Today we find another time that Paul has called out the Corinthians. In the section before this passage, we find that Paul is telling them that Christ died for all and that the Corinthians are to no longer live for themselves but for the one who died and was raised for them. They are to no longer think only of themselves but to think of the one who saved them.
But Paul continues in today’s text that they are no longer to think of others from a human point of view, or literally according to the flesh. They are not to think of them in class, race or other terms. They are to think of them in other terms. J. Paul Sampley has this to say about how they are to view others: “The consider anyone simply from the flesh is to view that person as if the fundamentally transformative resurrection of Christ had not taken place-and as if the norms or standards of judgement has dot therein been radically altered. Believers are not simply offered a new perspective they may or may not adopt as and when they see fit; rather, something so fundamental has changed in such a profound fashion that the old ways of looking, perceiving, understanding, and, more profoundly, evaluating, have to be let go and replaced with a new way of understanding.”[1] What this means is that people have value because Christ died for them, regardless of their response to the death of Christ. Christ died for all that therefore their worth has already been established. We like to assign value based on how people think, what they do, how much people are worth, how they act, how they vote and their stance on the issues that we care about. We do not need to inquire whether someone is a follower of Christ to know their worth because again Christ died for them. This resonates with me because for years I based the worth of someone on whether they were a Christian or not, not that they were worthy because of Christ’s death for all people. Something to think about and ponder on.
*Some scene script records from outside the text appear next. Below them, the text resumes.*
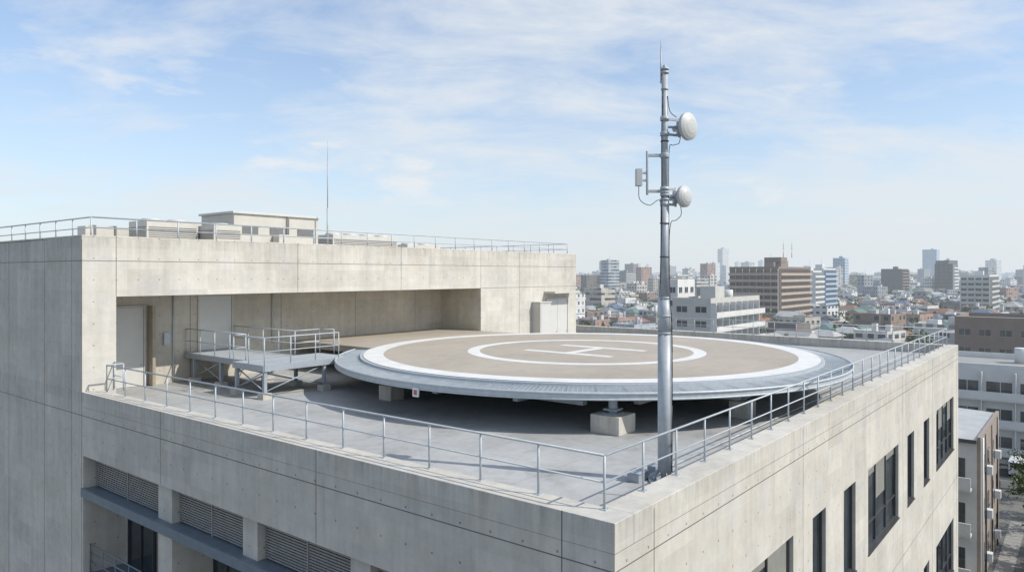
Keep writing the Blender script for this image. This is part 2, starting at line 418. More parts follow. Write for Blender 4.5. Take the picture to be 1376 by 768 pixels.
for k in range(432):
    t=2*math.pi*k/432; c,s_=math.cos(t),math.sin(t)
    mb.tube((HU+(RD+.1)*c,HV+(RD+.1)*s_,ZD-.11),(HU+RN*c,HV+RN*s_,zo+.03),.008,0,4,caps=False)
mb.ring(HU,HV,RD+.14,RN-.03,ZD-.185,0,192,z1=zo-.05)
mb.obj('safety_net',['galv'],HP)
mb=MB()
for k in range(36):
    t=2*math.pi*k/36+.04; c,s_=math.cos(t),math.sin(t)
    r0,r1=8.6,RN-.35
    a=(HU+r0*c,HV+r0*s_);b=(HU+r1*c,HV+r1*s_); w=.05
    px,py=-s_*w,c*w
    top=ZD-.32
    V=[(a[0]+px,a[1]+py,top),(b[0]+px,b[1]+py,top),(b[0]+px,b[1]+py,top-.06),(a[0]+px,a[1]+py,top-.42)]
    V2_=[(x-2*px,y-2*py,z) for x,y,z in V]
    mb.face(V,0); mb.face(V2_[::-1],0); mb.face([V[2],V[3],V2_[3],V2_[2]],0); mb.face([V[1],V[2],V2_[2],V2_[1]],0)
for du in (-8.9,-4.45,0,4.45,8.9):
    ext=math.sqrt(max(0,10.6**2-du*du)); mb.beam((HU+du,HV-ext,ZD-.58),(HU+du,HV+ext,ZD-.58),.28,.48,0)
for dv in (-7.2,-3.5,0,3.9,7.6):
    ext=math.sqrt(max(0,10.6**2-dv*dv)); mb.beam((HU-ext,HV+dv,ZD-.62),(HU+ext,HV+dv,ZD-.62),.24,.34,0)
mb.obj('girders',['steel'],HP)
mb=MB()
feet=[(-8.9,-6.9),(-9.3,3.9),(-3.6,-9.4),(0,-7.2),(0,3.9),(8.9,-5.6),(8.9,3.9),(-4.45,8.6),(4.45,8.6),(4.45,-8.8),(-4.5,0),(4.5,0)]
for du,dv in feet:
    big=.56 if (du,dv)==(-8.9,-6.9) else .38
    x,y=HU+du,HV+dv
    mb.box(x-big,x+big,y-big,y+big,ZF,ZF+.62,0)
    mb.tube((x,y,ZF+.62),(x,y,ZD-.5),.16,1,12); mb.box(x-.28,x+.28,y-.28,y+.28,ZF+.62,ZF+.66,1); mb.box(x-.25,x+.25,y-.25,y+.25,ZD-.86,ZD-.80,1)
mb.obj('footings',['conc','steel'],HP,.015)
mb=MB(); t=math.atan2(L(-3.35,26.6)[1]-HV,L(-3.35,26.6)[0]-HU)
px,py=HU+(RN+.05)*math.cos(t),HV+(RN+.05)*math.sin(t)
mb.box(px-.03,px+.03,py-.14,py+.14,zo-.45,zo-.12,0,rot=t); mb.box(px+.032,px+.036,py-.08,py+.08,zo-.38,zo-.2,1,rot=t,c=(px,py))
M['red']=m_plain('sign_red',(.35,.12,.10),.5)
mb.obj('rim_sign',['white','red'],HP)

# ================================================================ ACCESS PLATFORM
AP=empty('access_platform'); mb=MB(); zp=ZD-.16
def grate(u0,u1,v0,v1):
    mb.box(u0,u1,v0,v1,zp-.03,zp,1)
    for a,b in (((u0,v0),(u1,v0)),((u1,v0),(u1,v1)),((u1,v1),(u0,v1)),((u0,v1),(u0,v0))):
        mb.beam((*a,zp-.12),(*b,zp-.12),.09,.26,0)
    k=v0+.6
    while k<v1: mb.beam((u0,k,zp-.14),(u1,k,zp-.14),.06,.16,0); k+=.8
grate(6.2,8.9,23.2,VB-.05); grate(5.6,10.3,20.7,23.15)
for u,v in ((5.7,20.8),(5.7,23.0),(8.8,20.8),(8.8,23),(6.3,27.9),(8.8,27.9),(6.3,25.4),(8.8,25.4)):
    mb.box(u-.07,u+.07,v-.07,v+.07,ZF+.25,zp-.2,0); mb.box(u-.22,u+.22,v-.22,v+.22,ZF,ZF+.25,2)
for a,b in (((5.7,20.8),(5.7,23)),((5.7,20.8),(8.8,20.8)),((6.3,25.4),(6.3,27.9)),((8.8,25.4),(8.8,27.9)),((5.7,23),(8.8,23))):
    mb.tube((*a,ZF+.3),(*b,zp-.25),.03,0,6); mb.tube((*a,zp-.25),(*b,ZF+.3),.03,0,6)
mb.obj('grating_and_frame',['steel','galv','conc'],AP)
for pts in ([(6.25,VB-.1),(6.25,23.2),(5.65,23.2),(5.65,20.75),(9.6,20.75)],[(8.85,VB-.1),(8.85,23.15),(10.3,23.15),(10.6,22.4)]):
    railing('',pts,zp,1.2,1.25,2,.026,parent=AP,plates=False)

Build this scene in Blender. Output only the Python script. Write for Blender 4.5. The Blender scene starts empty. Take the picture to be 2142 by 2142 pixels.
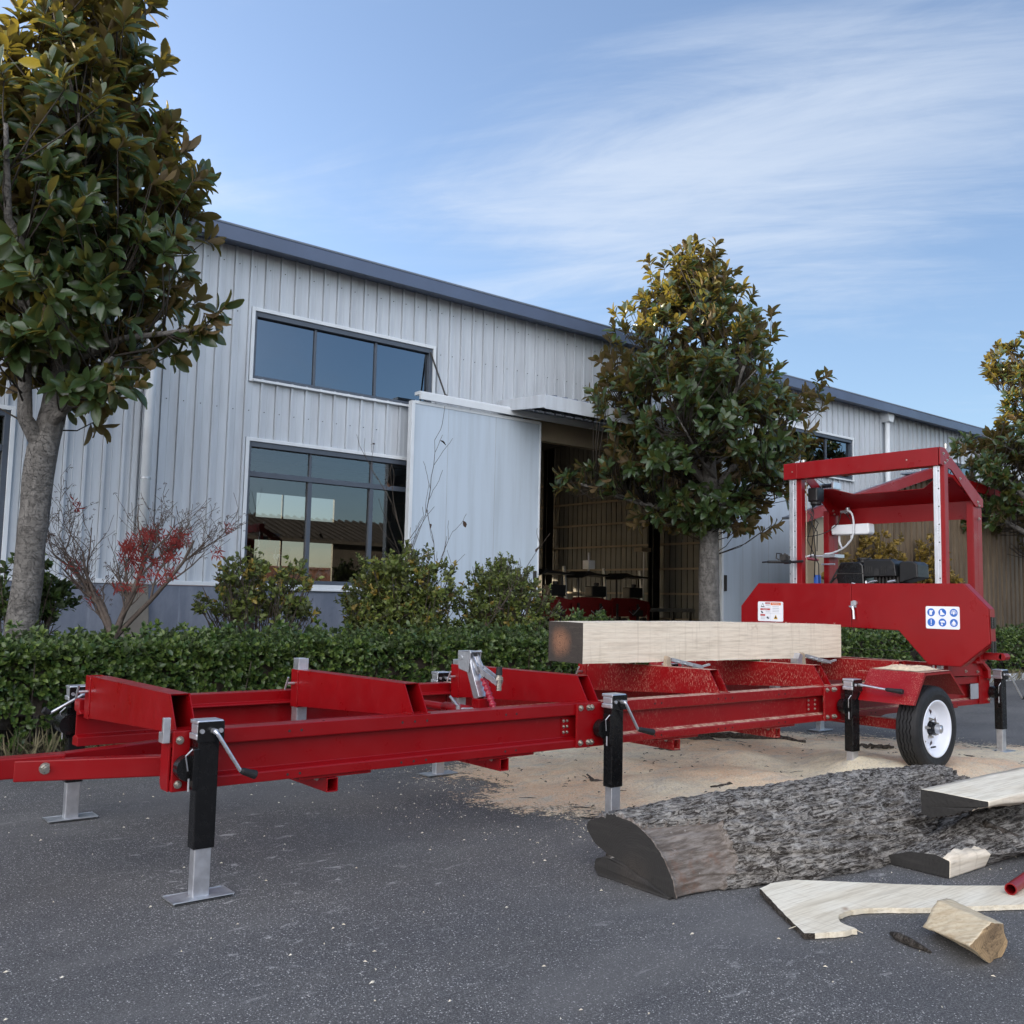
import bpy, math, random
import numpy as np
from mathutils import Vector, Matrix, noise as mn
random.seed(7); rng = np.random.default_rng(11)
R = math.radians; PI = math.pi
sc = bpy.context.scene; COL = sc.collection

# ------------------------------------------------------------------ camera
F_PX = 1996.78; YAW, PITCH, ROLL = R(38.753), R(5.208), R(1.256)
fw = np.array([math.sin(YAW)*math.cos(PITCH), math.cos(YAW)*math.cos(PITCH), math.sin(PITCH)])
ri = np.array([math.cos(YAW), -math.sin(YAW), 0.0]); up = np.cross(ri, fw)
ri, up = ri*math.cos(ROLL)+up*math.sin(ROLL), -ri*math.sin(ROLL)+up*math.cos(ROLL)
cam = bpy.data.objects.new('camera', bpy.data.cameras.new('camera')); COL.objects.link(cam)
cam.data.sensor_width = 36; cam.data.lens = 36*F_PX/2142; cam.data.clip_end = 2000; cam.data.clip_start = .05
m = Matrix.Identity(4)
for i in range(3):
    m[i][0] = ri[i]; m[i][1] = up[i]; m[i][2] = -fw[i]
m[2][3] = 1.2
cam.matrix_world = m; sc.camera = cam

# ------------------------------------------------------------------ light
SUN_EL = R(15); SUN_DIR = Vector((-.45, .89, 0)).normalized()          # horizontal direction to the sun
SUN_DIR = Vector((SUN_DIR.x*math.cos(SUN_EL), SUN_DIR.y*math.cos(SUN_EL), math.sin(SUN_EL)))
sun = bpy.data.objects.new('sun', bpy.data.lights.new('sun', 'SUN')); COL.objects.link(sun)
sun.data.energy = 5.0; sun.data.angle = R(.5); sun.data.color = (1, .83, .58)
sun.rotation_euler = SUN_DIR.to_track_quat('Z', 'Y').to_euler()
sc.view_settings.view_transform = 'Standard'; sc.view_settings.look = 'None'
sc.view_settings.exposure = 1.30; sc.view_settings.gamma = 1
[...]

We are to remember that if anyone is in Christ, they are a new creation. All that was old has passed away and everything is being made new. How is that to be? What causes this making things new?
It is the of us to God. There are many definitions of reconciliation. One is in a financial sense. Each week Jackie pulls out her computer and the receipts for the week and reconciles that they all match up. This way we know that we have the money in the bank to be able to live our life.
Another definition that reconcile means, and the one for which we are studying today, is to restore friendship or harmony in a relationship. It is like the story of the Loving father who welcomes back the son who went off to the far country. The relationship between father and son was restored by the father to bring the son back into the relationship that had existed before. And this is the definition that we are discussing here. The text says this: “All this is from God, who reconciled us to himself through Christ and has given us the ministry of reconciliation;* that is, in Christ God was reconciling the world to himself, not counting their trespasses against them, and entrusting the message of reconciliation to us.*[2]
I hope you caught the subject of reconciliation. It is not us who reconcile ourselves to God, but rather God who reconciles us to Godself. God through the death and resurrection of Jesus Christ reconciled us to God. But there is another aspect of the reconciliation. God was reconciling the entire world, the creation. God was, and is, taking the bad and making all things new. The whole of creation is being reconciled. This is good news indeed. This is the whole of the Gospel, that Jesus through his life, death and resurrection brought us back to God and that it was nothing, nothing that we did or can do.
With this reconciliation comes a call to all who realize that God has reconciled them to Godself. We are called to be ambassadors for God. An ambassador is one who acts on behalf of a government in a foreign country. What the ambassador says is what the government has said and does. The ambassador can do nothing without the consent of the power that tells them to be an ambassador. They are to tell the good news of God’s reconciliation and to call people to be reconciled to God as they have been.
But there is catch to this as well. Paul tells the Corinthians to be reconciled to God. This is the only time that the persons addressed are told to be active in the reconciliation. All the other times they have been the passive recipients. Here though they are told to be active in reconciliation. What is being said here is that Paul is calling them to be reconciled to one another. They are to restore the harmony of the relationship with one another in the church. No longer are they to be divided by class, race, wealth or any status that might divide them. They are to be united in God through Christ.
This is an easy text to apply to our lives. We are to remember that we have been reconciled to God. And in this reconciliation we are to remember that we have nothing that makes us better than anyone else. As stated earlier, people have value because Christ died for them, regardless of their response to the death of Christ. Christ died for all that therefore their worth has already been established. We like to assign value based on how people think, what they do, how much people are worth, how they act, how they vote and their stance on the issues that we care about. We do not need to inquire whether someone is a follower of Christ to know their worth because again Christ died for them. All we need to know is that Christ died for all and that through Him we are all reconciled.
But what does this reconciliation call us to do? Are we to sit on our laurels and be quiet about what God has done for us? No. We are called to be ambassadors for God and Christ. We are to tell others about what has been done for us and for them. Ralph Wood tells the story of a man who did not “surrender” to ministry but rather chased down God, grabbed God by the shoulder, and said he wanted to be a part of spreading the message that God had reconciled the world to Godself. In doing so he became ambassador for God and told what God had told him, that he was reconciled and that God was doing the same in all the world. Calling those back to God to believe in the reconciliation.
It seems so simple. But to realize the reconciliation we have to give up ourselves. We have to realize that we can do nothing to reconcile us to God but that it is God who does the work. When we realize this then we can become ambassadors to God, telling the Good news of the Gospel that comes through Jesus Christ. If there is not hope in this message I don’t know where it would be. Thanks be to God that we have been reconciled through Christ by the power and love of God. Amen.
[1]Sampley, J. Paul. New Interpreter’s Bible: 2 Corinthians. Abingdon Press. Nashville. Pg 940. [2]USA, National Council of Churches. New Revised Standard Version Updated Bible : With Deuterocanonical and Apocryphal Books of the Old Testament (p. 4404). Friendship Press Inc. Kindle Edition.